US Weekly Hog Outlook, 6th August 2004 - Weekly review of the US hog industry, written by Glen Grimes and Ron Plain.

Ron Plain
Ron Plain

For the six weeks ending this week Federally Inspected slaughter has been up over 4% from 12 months earlier. Based on the June Hogs and Pigs Report slaughter for this period was expected to be up about 2%. Weekly import data indicates all of this increase in slaughter is from domestic fed animals.

Hog prices ended the week with live prices steady to down $1.50 per cwt from a week earlier. However, carcass prices were somewhat stronger compared to last week with prices $0.14 to $2.41 per cwt higher compared to Friday of last week.

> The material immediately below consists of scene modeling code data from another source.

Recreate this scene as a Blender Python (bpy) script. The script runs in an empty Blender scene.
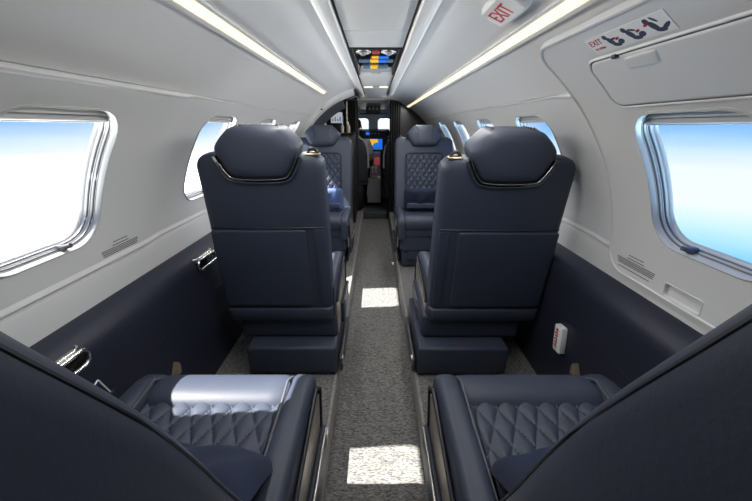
import bpy, bmesh, math, random
from mathutils import Vector, Matrix
from mathutils.geometry import delaunay_2d_cdt
random.seed(7)
PI = math.pi
sc = bpy.context.scene
COL = sc.collection
R0, ZC = .775, .645          # cabin cross-section: circle radius and height of its centre
ZF, ZA = .05, -.06           # side floor and sunken aisle

# ------------------------------------------------------------------ materials
def new_mat(name):
    m = bpy.data.materials.new(name); m.use_nodes = True
    return m, m.node_tree.nodes, m.node_tree.links, m.node_tree.nodes['Principled BSDF']

def mat(name, col, rough=.5, metal=0., spec=.5, var=0., vscale=8., bump=0., bscale=200., coat=0., sheen=0., emit=None, estr=0.):
    m, n, l, b = new_mat(name)
    b.inputs['Base Color'].default_value = (*col, 1)
    b.inputs['Roughness'].default_value = rough
    b.inputs['Metallic'].default_value = metal
    b.inputs['Specular IOR Level'].default_value = spec
    b.inputs['Coat Weight'].default_value = coat
    b.inputs['Sheen Weight'].default_value = sheen
    tc = n.new('ShaderNodeTexCoord')
    if var:
        t = n.new('ShaderNodeTexNoise'); t.inputs['Scale'].default_value = vscale; t.inputs['Detail'].default_value = 4
        r = n.new('ShaderNodeValToRGB')
        r.color_ramp.elements[0].position = .3; r.color_ramp.elements[1].position = .7
        r.color_ramp.elements[0].color = (*[c * (1 - var) for c in col], 1)
        r.color_ramp.elements[1].color = (*[min(1, c * (1 + var)) for c in col], 1)
        l.new(tc.outputs['Object'], t.inputs['Vector']); l.new(t.outputs['Fac'], r.inputs['Fac'])
        l.new(r.outputs['Color'], b.inputs['Base Color'])
    if bump:
        t2 = n.new('ShaderNodeTexNoise'); t2.inputs['Scale'].default_value = bscale; t2.inputs['Detail'].default_value = 3
        bp = n.new('ShaderNodeBump'); bp.inputs['Strength'].default_value = bump; bp.inputs['Distance'].default_value = .002
        l.new(tc.outputs['Object'], t2.inputs['Vector']); l.new(t2.outputs['Fac'], bp.inputs['Height'])
        l.new(bp.outputs['Normal'], b.inputs['Normal'])
    if emit:
        b.inputs['Emission Color'].default_value = (*emit, 1); b.inputs['Emission Strength'].default_value = estr
    return m

M = {}
M['leather'] = mat('navy leather', (.037, .046, .072), .50, spec=.36, var=.10, vscale=5, bump=.12, bscale=260)
M['panel_leather'] = mat('navy side panel leather', (.019, .022, .040), .48, spec=.45, var=.06, vscale=4, bump=.2, bscale=300)
M['piping'] = mat('dark piping', (.012, .014, .022), .45)
M['stitch'] = mat('slate stitching', (.07, .075, .09), .6)
M['wall'] = mat('pale grey lining', (.74, .745, .745), .42, spec=.4, var=.015, vscale=2, bump=.05, bscale=500)
M['wall2'] = mat('light grey lining', (.70, .705, .705), .38, spec=.4, var=.015, vscale=3)
M['ceil'] = mat('ceiling lining', (.76, .76, .755), .42, spec=.4, var=.012, vscale=2, bump=.05, bscale=500)
M['cpanel'] = mat('centre ceiling panel', (.62, .62, .61), .45, spec=.4)
M['rail'] = mat('ceiling rail', (.72, .72, .71), .5, spec=.35)
M['groove'] = mat('dark groove', (.03, .03, .03), .6)
M['slate'] = mat('slate padding', (.06, .068, .085), .5)
M['gap'] = mat('grey gap', (.16, .16, .155), .6)
M['reveal'] = mat('window reveal', (.52, .52, .50), .25, spec=.6)
M['band'] = mat('grey seal', (.10, .10, .11), .3, spec=.6)
M['shade'] = mat('grey window shade', (.42, .42, .42), .6)
M['chrome'] = mat('brushed chrome', (.75, .74, .72), .18, metal=1.)
M['steel'] = mat('satin steel', (.45, .45, .45), .32, metal=1.)
M['bronze'] = mat('brushed bronze', (.42, .38, .33), .38, metal=.75, var=.12, vscale=30)
M['brass'] = mat('brass', (.38, .32, .20), .35, metal=1.)
M['gloss'] = mat('gloss black', (.006, .006, .007), .08, coat=.5)
M['black'] = mat('black plastic', (.012, .012, .014), .45)
M['cloth'] = mat('black curtain cloth', (.008, .008, .010), .85, var=.2, vscale=20)
M['darkpanel'] = mat('black partition', (.010, .010, .012), .5)
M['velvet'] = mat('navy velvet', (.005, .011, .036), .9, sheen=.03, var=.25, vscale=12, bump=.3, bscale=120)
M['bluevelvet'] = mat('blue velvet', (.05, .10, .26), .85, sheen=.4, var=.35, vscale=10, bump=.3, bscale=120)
M['greyblue'] = mat('grey blue velvet', (.05, .065, .11), .8, sheen=.3, var=.2, vscale=12)
M['white'] = mat('white plastic', (.88, .88, .87), .4)
M['sign'] = mat('sign face', (.72, .72, .70), .35)
M['red'] = mat('red print', (.45, .012, .03), .5)
M['ink'] = mat('grey print', (.05, .05, .055), .6)
M['blueink'] = mat('slate blue print', (.05, .065, .11), .6)
M['tan'] = mat('tan tab', (.22, .175, .115), .6, var=.15, vscale=40)
M['greypl'] = mat('grey plastic', (.30, .31, .33), .45)
M['dgrey'] = mat('dark grey plastic', (.055, .058, .065), .5)
M['cockwall'] = mat('cockpit lining', (.36, .36, .36), .5)
M['skin'] = mat('skin', (.50, .30, .22), .5)
M['hair'] = mat('dark grey hair', (.03, .028, .028), .7)
M['shirt'] = mat('white shirt', (.75, .76, .80), .7)
M['trouser'] = mat('dark trousers', (.012, .013, .02), .8)
M['bottle'] = mat('bottle glass', (.55, .50, .45), .15, spec=.7)
M['map_blue'] = mat('screen blue', (.01, .05, .2), .3, emit=(.01, .13, .60), estr=1.0)
M['map_yellow'] = mat('screen yellow', (.3, .2, .02), .3, emit=(.75, .40, .03), estr=.9)
M['map_red'] = mat('screen red', (.2, .02, .02), .3, emit=(.30, .05, .06), estr=.5)
M['map_grey'] = mat('screen grey', (.2, .2, .2), .3, emit=(.32, .34, .38), estr=.9)
M['map_dim'] = mat('screen dim', (.05, .06, .08), .3, emit=(.04, .09, .14), estr=1.0)
M['orange'] = mat('orange knob', (.7, .28, .02), .4)
M['led'] = mat('light strip diffuser', (.8, .75, .6), .5, emit=(1., .84, .56), estr=1.0)

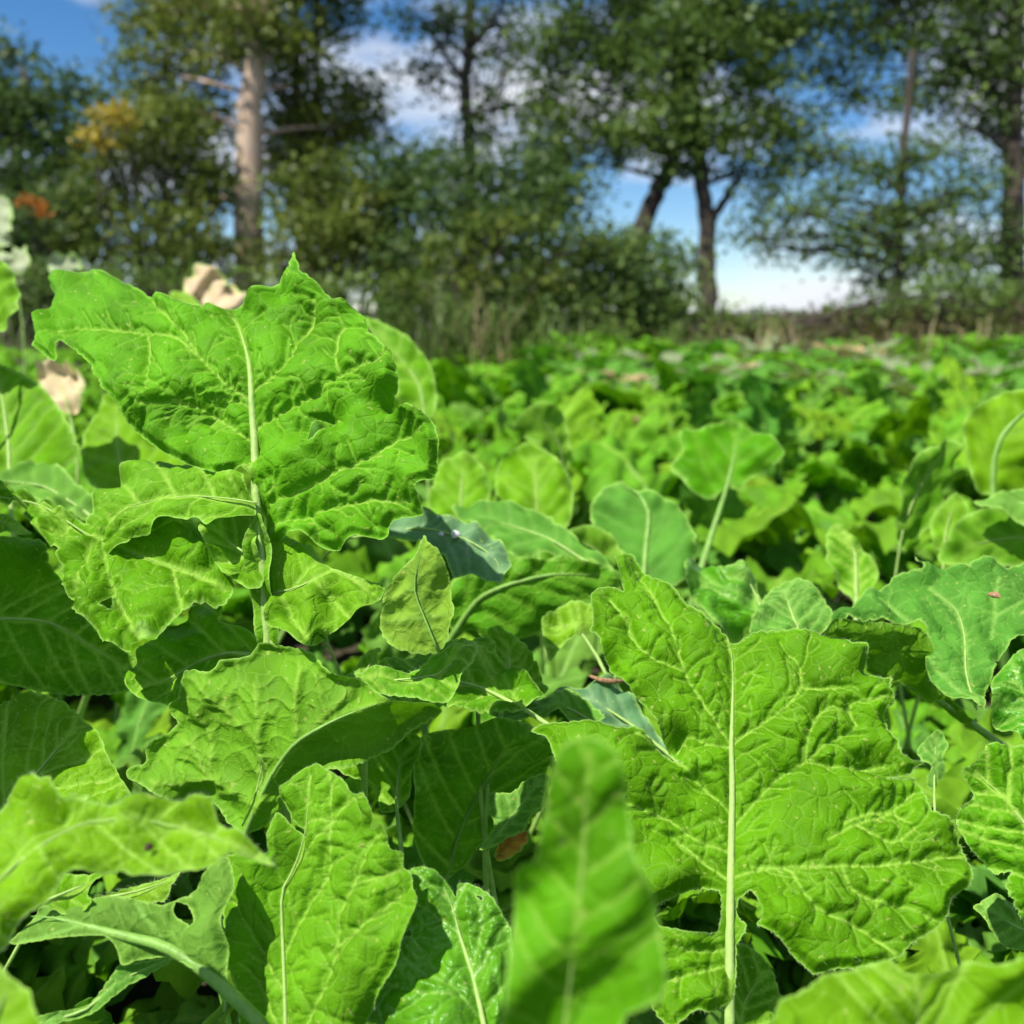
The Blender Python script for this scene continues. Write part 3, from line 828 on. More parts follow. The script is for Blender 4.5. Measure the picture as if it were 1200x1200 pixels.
# ---- the large broad leaf at the right
plant('broad', 'turnip plant with the largest broad sunlit leaf at right foreground, midrib towards viewer', 850, 0.50)
traced('broad', [(720,660),(730,650),(741,653),(752,667),(770,678),(790,693),(801,705),(820,718),(836,733),(850,745),(859,755),(875,747),(890,739),(915,741),(935,742),(955,741),(975,746),(991,752),(995,759),
     (1012,761),(1015,772),(1014,786),(1027,789),(1045,795),(1040,810),(1046,825),(1035,836),(1042,852),(1049,870),(1051,887),(1065,895),(1081,895),(1067,905),(1065,911),(1037,916),(1055,915),(1070,916),(1082,930),
     (1090,952),(1112,962),(1120,975),(1132,1000),(1130,1040),(1112,1055),(1107,1075),(1090,1092),(1062,1110),(1047,1125),(1000,1135),(977,1136),(955,1142),(942,1132),(929,1120),(915,1102),(900,1090),(887,1084),
     (892,1071),(887,1057),(880,1045),(870,1050),(864,1057),(864,1072),(875,1085),(870,1096),(863,1108),(862,1140),(858,1172),(845,1181),(831,1187),(815,1184),(800,1196),(785,1205),(765,1180),(752,1130),(745,1085),
     (715,1035),(690,985),(665,930),(648,885),(640,866),(622,858),(640,848),(668,846),(702,847),(722,852),(745,855),(760,865),(772,876),(783,883),(799,895),(783,876),(770,853),(755,830),(742,817),(727,800),(717,785),
     (707,765),(700,747),(692,737),(695,725),(692,706),(695,696),(702,690),(720,689),(731,692),(726,677)],
    [(855,1168),(855,1100),(856,1040),(857,980),(858,920),(857,880),(858,840),(859,800),(858,770),(853,750)], 0.50, (-0.06, -0.72, 0.68), M_LEAF,
    holes=[[(768,1066),(783,1054),(808,1042),(830,1040),(843,1045),(845,1062),(841,1090),(828,1093),(804,1093),(778,1087),(769,1080)]],
    veins=[[(858,873),(890,851),(920,830),(938,808),(937,785),(925,770)], [(860,970),(877,950),(910,915),(945,893),(965,875),(1000,857),(1003,850)], [(858,1030),(905,1018),(960,1015),(1015,1016),(1060,1012),(1100,1007),(1130,1003)],
           [(880,1018),(925,1020),(940,1045),(965,1070),(1000,1085),(1045,1120)], [(857,875),(830,835),(805,795),(795,765),(785,735),(765,700),(745,670)], [(857,876),(835,875),(805,862),(795,880)], [(857,955),(815,915),(780,880),(745,862)],
           [(800,788),(770,775),(745,755),(730,725),(715,705)], [(857,1000),(815,985),(780,960),(740,945),(700,925)], [(858,1035),(825,1010),(790,985)], [(1003,852),(995,830),(1003,822),(1045,822)], [(945,893),(945,872),(955,842),(975,828)],
           [(945,895),(985,900),(1035,900)], [(940,808),(975,808),(985,806)], [(990,965),(1015,955),(1045,953),(1065,965)], [(970,985),(1000,968),(1040,955),(1070,930)], [(857,1110),(820,1115),(790,1110)], [(857,1130),(820,1140),(780,1150)],
           [(1000,966),(1025,980),(1050,988),(1070,972)], [(985,1015),(1000,1045),(1040,1060),(1065,1065),(1090,1080)]],
    fold=0.11, bends=[(0.86, 6.0)], curl=(0.5, 0.5), wave=0.0042, wscale=0.09, ruffle=0.004, pucker=1.5, seed=71, nveins=0, rib_r=(2.3, 0.8), hairs=2600, tooth=1.5, step=2.0)
traced('broad', [(845,1178),(862,1105),(880,1112),(896,1125),(906,1148),(916,1166),(926,1172),(935,1205),(930,1260),(850,1260)], [(856,1260),(870,1180),(895,1140)], 0.52, (0.1, -0.66, 0.72), M_LEAF, seed=72, petiole=False,
    rib_r=(.8, .4), hairs=200)
# ---- very near blurred leaves
plant('near', 'very near blurred tall narrow leaf of a turnip plant at bottom centre', 640, 0.225)
traced('near', [(655,880),(668,868),(690,864),(710,870),(722,881),(730,900),(733,940),(738,970),(743,1000),(756,1020),(766,1050),(771,1085),(777,1120),(782,1150),(772,1166),(750,1176),(736,1182),(728,1200),(722,1260),
     (582,1260),(590,1200),(596,1150),(600,1085),(602,1025),(612,1012),(626,1010),(633,980),(640,940),(645,910)], [(655,1260),(668,1150),(680,1040),(688,930),(692,880)], 0.235, (-0.15, -0.92, 0.22), M_LEAF, seed=73, step=4,
    fold=0.12, wave=0.004, wscale=.035, pucker=.6, ruffle=0.003, nveins=7, rib_r=(.25, .1), vein_amp=.6)
plant('near_right', 'very near blurred leaf of a turnip plant across the bottom right corner', 1080, 0.24)
traced('near_right', [(890,1260),(900,1200),(912,1173),(932,1165),(950,1152),(960,1143),(980,1140),(1010,1135),(1035,1128),(1047,1125),(1057,1140),(1077,1142),(1105,1140),(1135,1127),(1160,1131),(1200,1118),(1260,1112),(1260,1260)],
    [(1080,1270),(1075,1200),(1070,1150)], 0.30, (0.05, -0.8, 0.55), M_YOUNG, seed=74, step=4, wave=0.003, wscale=.04, nveins=4, rib_r=(.5, .2), pucker=1.4)

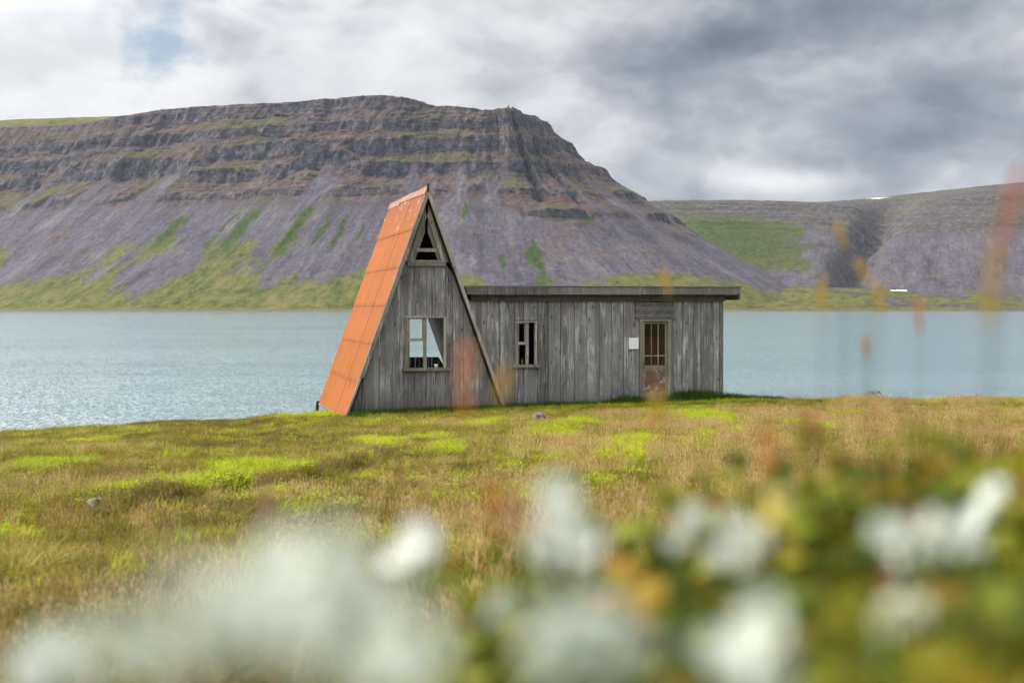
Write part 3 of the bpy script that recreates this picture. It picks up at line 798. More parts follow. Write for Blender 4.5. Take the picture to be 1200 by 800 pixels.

The top live prices for select markets were: Peoria $54.00, St. Paul $56.00, Sioux Falls $56.00, and interior Missouri $54.00. The weighted average carcass prices for 185# carcass with 0.9-1.1" back fat 6 sq. In. loin 2 In. deep by area were: western Cornbelt $77.89, eastern Cornbelt $75.87, Iowa-Minnesota $77.35, and nation $76.91 for the morning report Friday.

Cash feeder pig prices are holding very strong. Prices this week at United Producers tel-o-auction were steady to $10 per cwt stronger than 2 weeks earlier. The United prices by weight groups were: 40-50# $98 per cwt, 50-60# $98 per cwt, and 60-70# $84-87.50 per cwt.

Pork product prices ended the week mixed compared to last week. Loins with a ¼" trim at $115.89 per cwt were down $4.11 per cwt, Boston butts with a ¼" trim at $96.50 per cwt were down $3.00 per cwt, 17-20# hams were steady at a price of $78.00 per cwt, and 14-16# bellies were steady at $115.00 per cwt.

Slaughter for next week probably will be below a year earlier. For some reason slaughter increased over 8% from this week to next week last year.

Producers need to at least keep marketings current as we go into the seasonally increased numbers. In fact, a modest amount of pulling marketings forward could pay off in the next few weeks.

The number of producers in the U.S. that market 50,000 head or more annually is leveling off. For example the number of producers of this size increased by 120% from 1994-1997, from 1997-2000 the increase was less than 8%, and 2000-2003 the increase was only 2%.

The concentration in the proportion of the hogs produced is continuing in the U.S. industry but the rate of change is also slowing. For example from 1994-1997 the percentage of the U.S. industry produced by producers marketing 50,000 head or more annually increased by 118%, from 1997-2000 the rate of increase slowed to 31% and from 2000-2003 the rate of growth was 16%.

These data are from the 2003 structure of the hog industry study by the University of Missouri and Iowa State University that was posted on the same website as this letter this week.

Demand continues to hold strong for all meats but there was some softness reported this week in chicken breasts as well as some pork cuts along with beef.

Slaughter this week at 1865 thousand head under Federal Inspection was up by 2.9% from a year earlier.